Exercise objective
Report each line of the data that includes the word "scene".

Data section
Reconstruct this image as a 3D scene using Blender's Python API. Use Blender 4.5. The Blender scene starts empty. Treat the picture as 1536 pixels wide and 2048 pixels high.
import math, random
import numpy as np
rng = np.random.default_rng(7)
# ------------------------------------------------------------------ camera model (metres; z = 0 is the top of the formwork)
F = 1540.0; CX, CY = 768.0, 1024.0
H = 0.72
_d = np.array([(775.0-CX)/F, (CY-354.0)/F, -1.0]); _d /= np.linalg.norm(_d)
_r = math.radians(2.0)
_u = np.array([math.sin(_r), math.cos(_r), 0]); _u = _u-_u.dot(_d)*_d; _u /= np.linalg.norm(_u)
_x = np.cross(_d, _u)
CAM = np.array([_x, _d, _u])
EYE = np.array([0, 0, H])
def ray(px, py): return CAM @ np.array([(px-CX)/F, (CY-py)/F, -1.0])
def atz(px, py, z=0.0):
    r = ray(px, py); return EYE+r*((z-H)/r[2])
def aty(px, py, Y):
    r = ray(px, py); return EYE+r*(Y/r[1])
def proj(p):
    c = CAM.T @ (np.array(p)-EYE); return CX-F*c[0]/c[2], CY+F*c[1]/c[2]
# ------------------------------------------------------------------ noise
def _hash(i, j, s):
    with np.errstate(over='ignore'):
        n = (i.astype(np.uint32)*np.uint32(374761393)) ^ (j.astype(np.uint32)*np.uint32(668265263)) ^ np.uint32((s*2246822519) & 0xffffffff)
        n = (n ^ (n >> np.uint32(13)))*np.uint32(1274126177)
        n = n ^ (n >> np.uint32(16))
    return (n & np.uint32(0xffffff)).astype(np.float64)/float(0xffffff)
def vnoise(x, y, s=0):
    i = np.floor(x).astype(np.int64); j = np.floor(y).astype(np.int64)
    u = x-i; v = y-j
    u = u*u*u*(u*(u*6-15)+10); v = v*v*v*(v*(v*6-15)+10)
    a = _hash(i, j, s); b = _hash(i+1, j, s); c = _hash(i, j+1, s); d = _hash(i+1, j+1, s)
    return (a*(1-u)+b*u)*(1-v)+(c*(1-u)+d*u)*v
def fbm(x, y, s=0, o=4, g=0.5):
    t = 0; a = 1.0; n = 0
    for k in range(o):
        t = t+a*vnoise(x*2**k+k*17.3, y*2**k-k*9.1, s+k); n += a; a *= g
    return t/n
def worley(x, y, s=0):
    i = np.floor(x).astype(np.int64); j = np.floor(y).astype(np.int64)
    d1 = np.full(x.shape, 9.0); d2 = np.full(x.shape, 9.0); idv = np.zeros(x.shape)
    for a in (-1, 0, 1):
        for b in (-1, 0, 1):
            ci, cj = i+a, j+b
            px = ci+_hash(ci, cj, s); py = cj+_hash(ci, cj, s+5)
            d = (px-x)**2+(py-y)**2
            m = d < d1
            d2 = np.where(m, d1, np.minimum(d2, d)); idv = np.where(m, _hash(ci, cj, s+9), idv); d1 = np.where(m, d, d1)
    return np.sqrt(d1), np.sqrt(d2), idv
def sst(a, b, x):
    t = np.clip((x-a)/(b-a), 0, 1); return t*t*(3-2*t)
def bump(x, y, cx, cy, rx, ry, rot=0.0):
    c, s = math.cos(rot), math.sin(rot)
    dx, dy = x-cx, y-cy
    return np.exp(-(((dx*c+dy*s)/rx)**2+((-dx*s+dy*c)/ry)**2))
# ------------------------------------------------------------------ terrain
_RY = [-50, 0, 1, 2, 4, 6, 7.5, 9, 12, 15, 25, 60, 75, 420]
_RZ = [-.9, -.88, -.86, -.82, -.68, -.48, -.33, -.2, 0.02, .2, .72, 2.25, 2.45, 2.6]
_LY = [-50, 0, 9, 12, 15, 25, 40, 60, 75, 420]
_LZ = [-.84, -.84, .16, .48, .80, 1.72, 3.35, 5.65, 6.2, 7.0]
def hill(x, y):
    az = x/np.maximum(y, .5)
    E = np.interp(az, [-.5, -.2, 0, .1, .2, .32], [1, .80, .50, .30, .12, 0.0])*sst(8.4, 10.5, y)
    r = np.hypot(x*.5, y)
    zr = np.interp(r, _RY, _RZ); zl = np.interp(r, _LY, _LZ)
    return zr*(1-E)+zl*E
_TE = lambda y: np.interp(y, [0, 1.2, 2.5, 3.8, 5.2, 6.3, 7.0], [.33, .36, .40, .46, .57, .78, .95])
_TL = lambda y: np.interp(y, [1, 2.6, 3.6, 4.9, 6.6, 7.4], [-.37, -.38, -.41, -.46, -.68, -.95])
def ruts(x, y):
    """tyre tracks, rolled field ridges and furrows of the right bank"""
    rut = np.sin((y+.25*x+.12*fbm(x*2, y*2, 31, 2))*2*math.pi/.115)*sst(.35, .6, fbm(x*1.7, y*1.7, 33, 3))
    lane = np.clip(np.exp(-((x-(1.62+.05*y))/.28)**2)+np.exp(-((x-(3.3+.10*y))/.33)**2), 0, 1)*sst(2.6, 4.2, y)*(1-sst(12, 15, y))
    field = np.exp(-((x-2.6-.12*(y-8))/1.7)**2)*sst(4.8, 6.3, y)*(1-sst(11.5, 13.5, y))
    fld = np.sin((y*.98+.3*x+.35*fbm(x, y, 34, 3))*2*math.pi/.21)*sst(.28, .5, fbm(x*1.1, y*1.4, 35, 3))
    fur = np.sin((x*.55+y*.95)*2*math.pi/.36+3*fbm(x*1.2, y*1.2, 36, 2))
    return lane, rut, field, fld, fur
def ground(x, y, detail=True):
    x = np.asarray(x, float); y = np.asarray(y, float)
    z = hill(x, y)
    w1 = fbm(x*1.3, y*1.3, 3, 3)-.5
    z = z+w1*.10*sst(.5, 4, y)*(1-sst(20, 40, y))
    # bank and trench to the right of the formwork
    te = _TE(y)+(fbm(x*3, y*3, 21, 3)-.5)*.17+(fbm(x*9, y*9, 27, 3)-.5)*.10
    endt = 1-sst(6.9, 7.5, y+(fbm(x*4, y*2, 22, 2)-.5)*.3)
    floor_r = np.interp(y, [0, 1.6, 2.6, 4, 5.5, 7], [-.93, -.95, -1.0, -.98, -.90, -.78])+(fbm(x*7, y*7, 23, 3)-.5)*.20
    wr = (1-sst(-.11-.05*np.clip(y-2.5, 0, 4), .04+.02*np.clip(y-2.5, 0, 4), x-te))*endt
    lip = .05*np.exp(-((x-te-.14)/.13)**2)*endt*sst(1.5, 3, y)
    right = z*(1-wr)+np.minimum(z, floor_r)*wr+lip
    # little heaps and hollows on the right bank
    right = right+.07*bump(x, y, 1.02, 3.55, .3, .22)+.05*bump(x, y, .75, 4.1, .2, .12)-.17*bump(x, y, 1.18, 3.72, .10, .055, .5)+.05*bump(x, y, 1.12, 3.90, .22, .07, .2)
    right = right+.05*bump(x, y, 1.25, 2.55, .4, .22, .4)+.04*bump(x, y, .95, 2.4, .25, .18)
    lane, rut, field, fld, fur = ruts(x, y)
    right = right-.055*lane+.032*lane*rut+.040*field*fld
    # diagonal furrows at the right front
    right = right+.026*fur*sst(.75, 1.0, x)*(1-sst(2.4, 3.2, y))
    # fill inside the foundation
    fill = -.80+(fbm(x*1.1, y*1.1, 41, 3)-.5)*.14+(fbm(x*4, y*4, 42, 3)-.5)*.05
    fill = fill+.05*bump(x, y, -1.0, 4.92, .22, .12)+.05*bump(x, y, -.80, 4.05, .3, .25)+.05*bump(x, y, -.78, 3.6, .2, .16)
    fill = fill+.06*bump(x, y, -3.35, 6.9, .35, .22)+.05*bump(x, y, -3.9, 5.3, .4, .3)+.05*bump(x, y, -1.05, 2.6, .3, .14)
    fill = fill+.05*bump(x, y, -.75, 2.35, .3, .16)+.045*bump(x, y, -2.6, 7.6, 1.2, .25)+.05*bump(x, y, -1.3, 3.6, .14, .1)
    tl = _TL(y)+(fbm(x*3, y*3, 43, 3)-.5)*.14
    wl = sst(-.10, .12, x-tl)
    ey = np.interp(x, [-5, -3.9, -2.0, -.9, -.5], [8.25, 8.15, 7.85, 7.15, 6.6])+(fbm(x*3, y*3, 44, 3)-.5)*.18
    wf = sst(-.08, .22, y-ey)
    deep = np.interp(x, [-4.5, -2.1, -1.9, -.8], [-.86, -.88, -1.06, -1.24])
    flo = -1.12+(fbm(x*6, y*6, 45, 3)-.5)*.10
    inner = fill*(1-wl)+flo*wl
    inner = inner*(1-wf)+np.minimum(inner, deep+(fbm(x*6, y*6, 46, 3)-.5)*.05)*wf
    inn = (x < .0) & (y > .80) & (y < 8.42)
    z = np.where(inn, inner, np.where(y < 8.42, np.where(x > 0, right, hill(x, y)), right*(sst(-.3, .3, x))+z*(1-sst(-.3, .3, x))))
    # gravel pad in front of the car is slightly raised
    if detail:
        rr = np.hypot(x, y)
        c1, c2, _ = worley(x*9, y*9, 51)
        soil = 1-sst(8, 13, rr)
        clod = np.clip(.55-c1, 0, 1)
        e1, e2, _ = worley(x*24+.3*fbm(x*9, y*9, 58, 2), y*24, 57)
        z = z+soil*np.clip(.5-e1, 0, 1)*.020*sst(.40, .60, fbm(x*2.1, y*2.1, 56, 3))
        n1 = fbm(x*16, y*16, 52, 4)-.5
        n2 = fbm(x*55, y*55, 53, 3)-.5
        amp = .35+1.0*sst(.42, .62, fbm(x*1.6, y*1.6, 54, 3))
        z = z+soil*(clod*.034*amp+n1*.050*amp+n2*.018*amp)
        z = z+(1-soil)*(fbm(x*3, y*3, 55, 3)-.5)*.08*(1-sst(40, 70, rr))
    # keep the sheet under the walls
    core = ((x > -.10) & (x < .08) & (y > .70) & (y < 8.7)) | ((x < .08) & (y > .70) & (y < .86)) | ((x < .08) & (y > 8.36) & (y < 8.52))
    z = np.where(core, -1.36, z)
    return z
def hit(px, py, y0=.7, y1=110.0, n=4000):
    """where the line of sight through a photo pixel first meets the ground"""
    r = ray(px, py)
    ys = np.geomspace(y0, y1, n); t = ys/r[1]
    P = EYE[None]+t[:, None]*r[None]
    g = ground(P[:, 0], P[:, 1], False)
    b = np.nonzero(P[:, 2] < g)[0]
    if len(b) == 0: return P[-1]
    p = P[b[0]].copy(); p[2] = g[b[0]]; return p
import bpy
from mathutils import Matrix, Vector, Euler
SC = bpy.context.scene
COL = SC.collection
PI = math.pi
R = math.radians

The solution
Reconstruct this image as a 3D scene using Blender's Python API. Use Blender 4.5. The Blender scene starts empty. Treat the picture as 1536 pixels wide and 2048 pixels high.
SC = bpy.context.scene